Ce qu’est le vrai enseignement (6)

La plupart des enfants sont curieux de nature ; ils veulent savoir ; mais leurs questions pressantes sont étouffées par nos assertions pompeuses, notre impatiente supériorité, notre façon négligente de faire taire leur curiosité. Nous n’encourageons pas leur désir de nous interroger, souvent nous redoutons leurs questions ; nous n’alimentons pas leur inquiétude, car nous avons nous-mêmes cessé d’explorer. La plupart des parents et des éducateurs redoutent le mécontentement des jeunes ; il jette le trouble là où était la sécurité. On encourage par conséquent les jeunes à réprimer cette tendance, grâce à un emploi sûr, un héritage, un mariage et la consolation d’un dogme religieux. Les aînés, ne connaissant que trop bien les différentes façons d’émousser l’esprit et le cœur, s’emploient à rendre leurs enfants aussi inertes qu’ils le sont eux-mêmes, en leur imposant les autorités, les traditions et les croyances qu’eux-mêmes ont acceptées. Ce n’est qu’en encourageant l’enfant à mettre en question tout ce qu’on lui donne à lire, à s’interroger sur la portée réelle des valeurs établies, des traditions, des formes de gouvernement, des croyances religieuses, etc., que l’éducateur et les parents pourront espérer éveiller et entretenir son sens critique et l’acuité de sa pénétration. Les jeunes, pour peu qu’ils soient vivants, sont pleins d’espoir et de mécontentement ; et ils doivent l’être, sans quoi ils seraient déjà vieux et morts. Et les vieux sont les révoltés du passé mais qui étouffèrent avec succès cette flamme en trouvant la sécurité et le confort d’une façon ou d’une autre, lis sont avides d’une permanence pour eux-mêmes et pour leur famille, ils désirent ardemment trouver une certitude dans quelque idéal, dans leurs relations, dans leurs possessions ; et dès l’instant, alors, qu’ils ressentent ce mécontentement intérieur, ils s’absorbent dans leurs responsabilités, dans leurs occupations, ou dans n’importe quoi, en vue d’échapper à ce trouble si gênant. C’est le temps de la jeunesse qui est celui du mécontentement ; celui où nous ne sommes satisfaits ni de nous-mêmes ni du monde qui nous entoure.

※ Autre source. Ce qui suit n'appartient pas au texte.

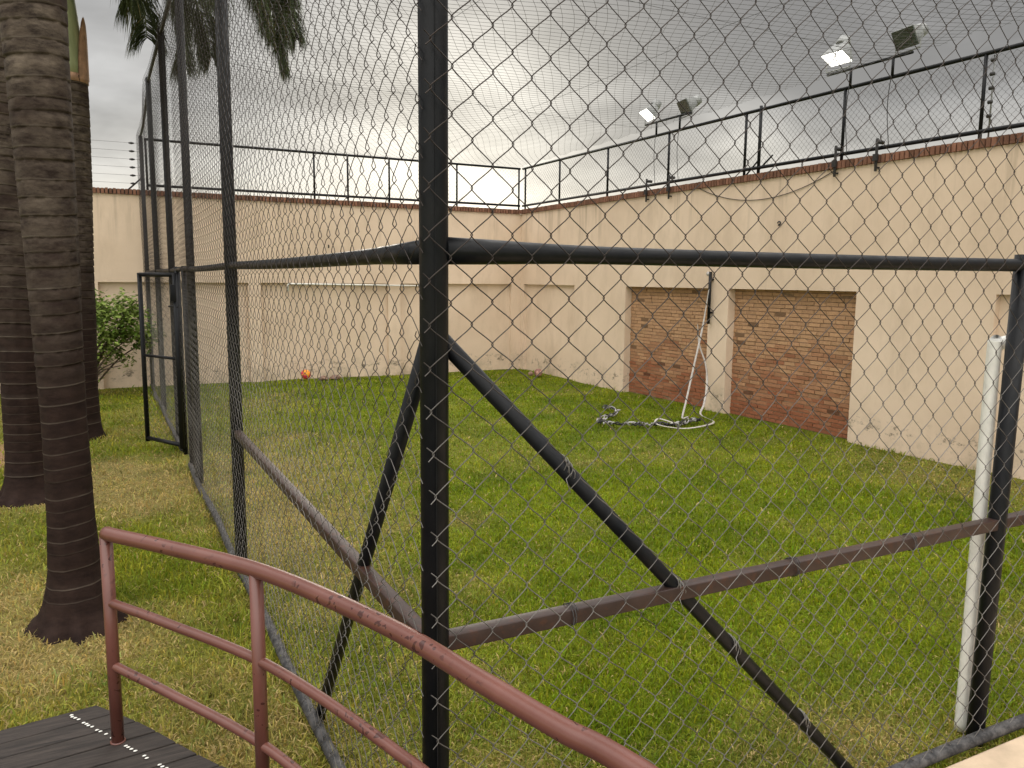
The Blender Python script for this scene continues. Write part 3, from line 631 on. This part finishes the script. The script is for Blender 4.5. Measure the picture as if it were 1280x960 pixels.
# ------------------------------------------------------------------ palms
def frond(P, t, seed, L=.5, mat=None):
    R = np.random.default_rng(seed); Q = spline(P, 60); T = np.gradient(Q, axis=0); seglen = np.linalg.norm(T, axis=1); T /= seglen[:, None]
    g = G(); g.tube(Q, np.linspace(.022, .004, 60), 6, np.array((.16, .19, .07))); Ltot = seglen.sum()
    n = int(Ltot*400); s = R.uniform(.12, 1, n); i = (s*59).astype(int).clip(0, 58)
    L = L*1.05; B0 = Q[i]+(Q[i+1]-Q[i])*R.random((n, 1)); Tt = T[i]
    side = np.cross(Tt, (0, 0, 1)); side /= np.linalg.norm(side, axis=1)[:, None]+1e-9; up = np.cross(side, Tt)
    sg = np.where(R.random(n) < .5, 1, -1)[:, None]; ang = R.uniform(-.5, .6, (n, 1))
    d0 = Tt*.65+side*sg*np.cos(ang)*1.0+up*np.sin(ang)*.6; d0 /= np.linalg.norm(d0, axis=1)[:, None]
    LL = (L*np.sin(np.clip(s*1.0, .05, 1)*PI*.86+.25)**.6*R.uniform(.7, 1.15, n)).clip(.12, 1)[:, None]
    pts = []; pos = B0; d = d0
    for q in range(5):
        pts.append(pos); pos = pos+d*LL/4; d = d+np.array((0, 0, -.5)); d = d/np.linalg.norm(d, axis=1)[:, None]
    pts = np.array(pts); ws = np.array((.5, 1, .9, .6, .05))*.0050
    sd = np.cross(d0, R.normal(0, .6, (n, 3))+(0, 0, .6)); sd /= np.linalg.norm(sd, axis=1)[:, None]
    V = np.stack([pts[q]+sgn*sd*ws[q] for q in range(5) for sgn in (-1, 1)], 1).reshape(-1, 3); b = np.arange(n)[:, None]*10
    F = np.concatenate([b+np.array((2*q, 2*q+1, 2*q+3, 2*q+2)) for q in range(4)])
    c = np.array((.06, .075, .033))*R.uniform(.55, 1.7, (n, 1)); c[R.random(n) < .04] = (.25, .19, .09)
    g.add(V, F, np.repeat(c, 10, 0)); g.make('frond', LEAF, t)
def palm(x, y, prof, zt, label, seed, pitch=.085, lean=(0, 0), shaft=None, roots=1.0, fr=None, nf_=11, up=1.25, reach=2.0, tipz=-.2):
    R = np.random.default_rng(seed); t = thing('palm_tree', label, 'palm tree', (x, y, 0), 'ringed palm trees on the left')
    rings = [0.1]
    while rings[-1] < zt: rings.append(rings[-1]+pitch*R.uniform(.7, 1.35))
    rings = np.array(rings); rows = [0.0, .02, .045, .07]
    for a, b in zip(rings[:-1], rings[1:]): rows += [a, a+.006, a+.012, a+(b-a)*.4, a+(b-a)*.8, b-.004]
    rows = np.array(sorted(rows)); rows = rows[rows < zt]; K = 56; th = np.arange(K)*2*PI/K
    zz = rows[:, None]+0*th[None]; thh = th[None]+0*rows[:, None]
    base = np.interp(rows, [q[0] for q in prof], [q[1] for q in prof])[:, None]
    k = np.searchsorted(rings, rows-.001)-1; k = k.clip(0, len(rings)-2); fr_ = ((rows-rings[k])/(rings[k+1]-rings[k])).clip(0, 1)[:, None]
    dk_ = np.exp(-((fr_-.97)/.05)**2)*.010*(zz > 1.5)*(vn(thh*2, zz*9, 2.5, seed+13) > .45)
    rad = base*(1+.012*(1-fr_))+(vn(thh*1.6, zz*1.0, 2.0, seed)-.5)*.014*base/.17
    rad = rad-dk_-.006*np.exp(-((fr_-.98)/.02)**2)
    lobes = (.5+.5*np.sin(thh*7+3*np.sin(thh*2+seed)))*.6*(.8+.2*np.sin(thh*19))+.4*vn(thh*3, thh*0, 1.3, seed+2)
    fl = np.exp(-zz/.05)*.15*roots*lobes+np.exp(-zz/.10)*.03*roots; rad = rad+fl
    wob = .012*np.sin(thh*1.0+R.uniform(0, 6))+.010*vn(thh, zz, 1.2, seed+7)
    X = x+lean[0]*zz+rad*np.cos(thh); Y = y+lean[1]*zz+rad*np.sin(thh); Z = zz+wob*np.clip(zz*3, 0, 1)-.02*(zz < .01)
    n = len(rows); i = np.arange(n-1)[:, None]*K; j = np.arange(K)[None]; j2 = (j+1) % K
    F = np.stack([i+j, i+j2, i+K+j2, i+K+j], -1).reshape(-1, 4)
    lw = np.exp(-((fr_-.03)/.045)**2)*(.45+.55*vn(thh*2, zz*6, 1.5, seed+3))*(zz > .12)
    arr('trunk', np.stack([X, Y, Z], -1).reshape(-1, 3), F, BARK, t, True, np.repeat(lw.reshape(-1, 1), 3, 1))
    tx, ty = x+lean[0]*zt, y+lean[1]*zt; rtop = prof[-1][1]
    g = G(); g.tube([(tx, ty, zt-.03), (tx, ty, zt+.12), (tx, ty, zt+.5), (tx, ty, zt+up)], [rtop*.96, rtop*.99, rtop*.8, rtop*.45], 28); g.make('crownshaft', SHAFT, t, True)
    g = G(); aa = np.linspace(-.5, .55, 7)+(-.45); hh = np.linspace(0, .72, 10); V = []
    for k2, h in enumerate(hh):
        wv = math.cos(k2/9*PI/2)**.6
        for a in aa: V.append((tx+(rtop*1.07-.0*h)*math.cos(-.45+(a+.45)*wv), ty+(rtop*1.07)*math.sin(-.45+(a+.45)*wv), zt-.04+h))
    V = np.array(V); V2 = V.copy(); V2[:, 0] -= (V[:, 0]-tx)*.05; V2[:, 1] -= (V[:, 1]-ty)*.05; F = []
    for a in range(9):
        for b in range(6): F.append((a*7+b, a*7+b+1, a*7+8+b, a*7+7+b)); F.append((70+a*7+b, 70+a*7+7+b, 70+a*7+8+b, 70+a*7+b+1))
    g.add(np.vstack([V, V2]), np.array(F)); g.tube([(tx, ty, zt-.07), (tx, ty, zt+.02)], [rtop*1.03, rtop*1.03], 24); g.make('dry_sheath', SHEATH, t, True)
    c0 = np.array((tx, ty, zt+up))
    k2 = 0
    for P in (fr or []): frond([tuple(c0-(0, 0, .15))]+P, t, seed*50+k2, .70); k2 += 1
    for q in range(nf_):
        a = q*2.4+seed; el = R.uniform(.6, 1.0)
        dx, dy = math.cos(a), math.sin(a)
        if fr and dx > .35: continue
        frond([tuple(c0-(0, 0, .15)), tuple(c0+(dx*.35, dy*.35, el*.8)), tuple(c0+(dx*reach*.6, dy*reach*.6, el)), tuple(c0+(dx*reach, dy*reach, el*.35+tipz))], t, seed*70+q, .45)
palm(-.20, 5.10, [(0, .17), (.15, .160), (.3, .138), (.6, .123), (1.2, .114), (2, .130), (3, .150), (3.6, .160), (5.9, .15)], 6.1,
     'nearest ringed palm trunk standing in front of the handrail post', 3, .088, lean=(-.008, 0), nf_=11, roots=1.15)
palm(-.655, 8.25, [(0, .2), (.15, .178), (.4, .158), (1.5, .152), (4, .15), (6, .14)], 6.5, 'ringed palm trunk at the left edge of the photo', 5, .095, roots=1.1)
palm(-.29, 11.1, [(0, .24), (.2, .225), (.6, .21), (2, .222), (3.8, .24), (4.3, .235)], 4.30, 'rear ringed palm with green crownshaft, beside the shrub', 8, .09, lean=(.018, 0), roots=.4,
     fr=[[(.4, 11.6, 6.5), (1.6, 12.0, 6.7), (2.45, 12.2, 6.1), (2.75, 12.3, 5.45)],
         [(.4, 11.0, 6.6), (1.3, 10.9, 6.7), (2.1, 10.8, 6.1), (2.35, 10.8, 5.5)],
         [(.5, 11.2, 6.5), (1.7, 11.35, 6.45), (2.25, 11.5, 5.6), (2.40, 11.5, 4.85)],
         [(.2, 10.9, 6.2), (.8, 10.8, 6.0), (1.02, 10.75, 5.2), (1.06, 10.75, 4.5)],
         [(.3, 11.5, 6.3), (1.0, 11.9, 6.2), (1.45, 12.1, 5.5), (1.55, 12.15, 5.0)],
         [(.1, 11.3, 6.1), (.45, 11.5, 6.1), (.68, 11.6, 5.4), (.72, 11.65, 5.0)],
         [(0, 10.8, 6.0), (.3, 10.7, 5.9), (.46, 10.6, 5.5), (.5, 10.6, 5.1)],
         [(.2, 10.4, 6.3), (.8, 10.0, 6.2), (1.2, 9.8, 5.5), (1.3, 9.75, 5.0)],
         [(.3, 11.1, 6.4), (1.2, 10.9, 6.5), (1.85, 10.8, 5.7), (2.05, 10.75, 5.1)]], nf_=10)
# ------------------------------------------------------------------ deck and handrail
cv = [(-.30, 3.36), (-.03, 2.93), (.135, 2.70), (.386, 2.32), (.59, 1.82), (.686, 1.46), (.744, 1.236), (.80, 1.05), (.89, .5), (.93, -.3), (.88, -1.4)]
curve = spline([(a, b, 0) for a, b in cv], 240)
i0 = int(np.argmin(np.hypot(curve[:, 0]+.02, curve[:, 1]-2.92)))
hr = thing('handrail', 'curved red brown metal handrail along the edge of the wooden deck', 'handrail', (0, 3, .4))
def rail(z, rad, name, drop=0):
    Q = curve[i0:].copy(); sq = np.concatenate([[0], np.cumsum(np.hypot(*np.diff(Q[:, :2], axis=0).T))]); Q[:, 2] = z-drop*np.minimum(sq/.69, 1.9)
    g = G(); g.tube(Q, rad, 18); g.make(name, RAIL, hr, True)
rail(1.145, .0235, 'top_rail'); rail(.905, .0155, 'middle_rail', .042); rail(.68, .0155, 'lower_rail', .085)
s = np.concatenate([[0], np.cumsum(np.hypot(*np.diff(curve[i0:, :2], axis=0).T))])
def post(q, top=1.14):
    x, y = curve[i0+q, :2]; g = G(); g.tube([(x, y, .40), (x, y, top)], .0205, 18); g.tube([(x, y, .40), (x, y, .404)], .025, 18); g.make('post', RAIL, hr, True)
qs = [0]+[int(np.argmin(np.abs(s-v))) for v in (.69, 2.62, 3.5, 4.3)]
for q in qs: post(q)
dk = thing('wooden_deck', 'dark weathered plank deck with a row of white studs at the lower left', 'deck', (-.4, 2, 0))
# boards follow the bend: edge runs parallel to the rail, boards run across
E = [(-.09, 3.22), (.06, 3.0), (.25, 2.66), (.49, 2.28), (.70, 1.83), (.81, 1.5), (.88, 1.0), (.96, .8), (1.02, .2), (1.04, -.5), (1.0, -1.4)]
Ed = spline([(a, b, 0) for a, b in E], 200); se = np.concatenate([[0], np.cumsum(np.hypot(*np.diff(Ed[:, :2], axis=0).T))])
In = lambda q: np.array((np.interp(q, se, Ed[:, 0]), np.interp(q, se, Ed[:, 1])))
g = G(); q = 0.0; slope0 = np.array((-1.0, -.13)); slope0 = slope0/np.linalg.norm(slope0)
while q < se[-1]-.15:
    w = .118*rng.uniform(.97, 1.03); a, b = In(q+.0045), In(q+w-.0045); f = q/se[-1]
    dirv = np.array((-1., -.13+.25*f)); dirv /= np.linalg.norm(dirv); L = 2.1
    c, d_ = a+dirv*L, b+dirv*L; zt = .4+rng.uniform(-.0015, .0015)
    V = [(*a, zt-.03), (*b, zt-.03), (*d_, zt-.03), (*c, zt-.03), (*a, zt), (*b, zt), (*d_, zt), (*c, zt)]
    g.add(V, np.array([(0, 3, 2, 1), (4, 5, 6, 7), (0, 1, 5, 4), (1, 2, 6, 5), (2, 3, 7, 6), (3, 0, 4, 7)])); q += w
bevel(g.make('boards', DECK, dk), .003)
g = G()
for zz2, off in ((.31, .03), (.31, 1.9)):
    P = [In(v)+np.array((-off, 0)) for v in np.linspace(.05, se[-1]-.2, 20)]
    g.tube([(p_[0]-.02, p_[1]-.03, zz2) for p_ in P], .045, 6)
for v in (.12, 1.3, 2.6, 3.8):
    for off in (.1, 1.9): x, y = In(v)+np.array((-off, -.02)); g.tube([(x, y, -.1), (x, y, .33)], .05, 8)
g.make('joists', DECK, dk)
g = G(); A = np.array((-.17, 3.17)); B = np.array((.10, 2.70)); B2 = A+(B-A)*1.9
for k_ in range(60):
    if k_ % 5 == 4 or rng.random() < .1: continue
    c = A+(B2-A)*(k_/59.)+rng.normal(0, .0015, 2); g.ball((c[0], c[1], .4045), .0058, 8, (1.25, .75, .35))
g.make('white_studs', WHITE, dk, True)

Nous devrions apprendre à penser clairement et sans détours, de façon à n’être, intérieurement, ni soumis ni craintifs. L’indépendance n’est pas pour cette section colorée de la mappemonde que nous appelons notre pays, mais pour nous-mêmes en tant qu’individus ; et, bien que nous soyons extérieurement dépendants les uns des autres, cette mutuelle dépendance ne devient pas cruelle et oppressive si nous sommes, intérieurement, affranchis du désir d’acquérir du pouvoir, de l’autorité, une situation. Il nous faut comprendre le vrai mécontentement, que la plupart d’entre nous redoutent. Ce mécontentement pourrait causer un apparent désordre. Mais s’il conduit, ainsi qu’il devrait le faire, à la connaissance de soi et à l’abnégation, il est susceptible de créer un nouvel ordre social et une paix durable. Avec l’abnégation survient une joie immense. Le mécontentement est la voie de la liberté ; mais afin de pouvoir enquêter sans détours sur la vérité, l’on doit éliminer toutes ces diversions émotionnelles qui si souvent prennent la forme de réunions politiques, de slogans, de cris répétés, de recherches de gourous, de soumissions à des guides spirituels, d’orgies religieuses de toutes sortes. Ces évasions émoussent l’esprit et le cœur. Elles nous retirent tout discernement, de sorte que nous nous laissons aisément façonner par les circonstances et par la peur. C’est l’ardente investigation et non l’imitation facile de la multitude qui engendrera une nouvelle compréhension de la vie. Les jeunes se laissent entraîner si vite par le prêtre ou le politicien, par le riche ou le pauvre, à penser d’une certaine façon! Mais un enseignement approprié devrait les aider à se méfier de ces influences et à éviter de répéter des mots d’ordre à la façon de perroquets ou de tomber dans les pièges de l’avidité, fût-elle la leur ou celle d’autrui. Ils ne doivent pas permettre à l’autorité de paralyser leurs esprits et leurs cœurs. Se mettre à la remorque d’une personnalité, quelque forte qu’elle soit, ou se laisser attirer par une idéologie, ce ne sont pas là les moyens de créer un monde paisible. Lorsque nous quittons le collège ou l’université, nous mettons en général nos livres de côté et pensons en avoir fini avec l’instruction. Certains, au contraire, se sentant stimulés et désirant agrandir le champ de leur pensée, continuent à lire et à absorber ce que d’autres ont dit et s’adonnent à la connaissance.